The state attorney general wants to send a message to cities and counties — housing law really is the law.
California Attorney General Rob Bonta on Wednesday announced a new strike force to enforce housing laws, seeking to put teeth into long-ignored regulations that restrict local authority over residential development.
Bonta took aim at cities that fail to heed state law when rejecting residential development projects or have fallen short of their housing targets. “Follow the law. Fulfill your obligations, your responsibilities to build your fair share of housing, and there won’t be any issues,” Bonta said. “But please know if you don’t, it will not be without consequences.”
His announcement is the latest in a series of efforts by the state to boost development in the midst of California’s stubborn housing shortage while stiffening oversight and accountability for cities and counties. Gov. Gavin Newsom signed a package of housing bills in September aimed at loosening restrictions on local development and making cities plan for more dense housing.
Newsom applauded Bonta’s move and said it’s “an important component to the state’s efforts to tackle the affordability crisis and create greater opportunities for all Californians to have an affordable place to call home.”
But League of California Cities CEO Carolyn Coleman blasted Bonta for blaming cities for the housing shortage. “If the state is looking for a real solution to this decades-in-the-making housing crisis,” Coleman said, “we urge a pause on these unproven top-down state mandates and enforcement policies and call on the state to work as true partners with local governments to get housing built.”
California cities and counties have already received new housing production goals that carry harsher penalties for failing to meet their targets.
State lawmakers earlier this year gave the attorney general’s office more power to enforce housing laws. The new strike force will consist of 12 lawyers and staff members with experience in land use and development, environmental law and civil rights.
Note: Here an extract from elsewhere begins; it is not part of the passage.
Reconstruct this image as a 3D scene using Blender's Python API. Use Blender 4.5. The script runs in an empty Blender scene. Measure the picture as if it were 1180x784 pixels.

It will work with the state Department of Housing and Community Development, get input from community groups and public hearings and address certain tenant-protection issues.
Bonta’s office also launched a website and a public campaign to educate tenants and homeowners about housing and consumer rights. He said he expects to hold a series of roundtable discussions with tenants in coming months.
State Sen. Scott Wiener, D-San Francisco, said the state has a housing shortage totaling millions of units, pushing people into homelessness and unsafe, crowded conditions. Municipalities need to do more, he said.
“I’m proud of the laws that we’ve passed,” said Wiener, sponsor of several major housing bills in recent years, “but they have to be enforced.”
Cities and slow-growth groups are already fighting. More than one-quarter of Bay Area cities, towns and counties — mostly wealthy communities — have appealed new, higher development goals set by regional planners this year. Some are also pushing back against a key measure, SB 9, before it takes effect Jan. 1. It allows homeowners to develop duplexes on their single-family properties, splitting their lots to build and sell new units.
The Cupertino City Council, which opposed the law, this week announced its intention to craft an ordinance to keep tight local control over new development rights.
Pro-housing groups have challenged cities that reject development. In September, a California appeals court upheld the state’s Housing Accountability Act, which limits the reasons a municipality can reject a development proposal.
Michael Lane, state policy director of regional think tank SPUR, said housing advocates have made major strides passing laws promoting housing production and undoing land use policies based on racial segregation. However, he said, enforcement is still needed.
Developers have been reluctant to sue cities over developments, fearing repercussions on future projects, Lane said. And small, nonprofit advocacy groups often don’t have the resources, although some have won significant victories in the Bay Area. The attorney general’s office backing pro-housing groups with experienced lawyers “can be very powerful,” Lane said.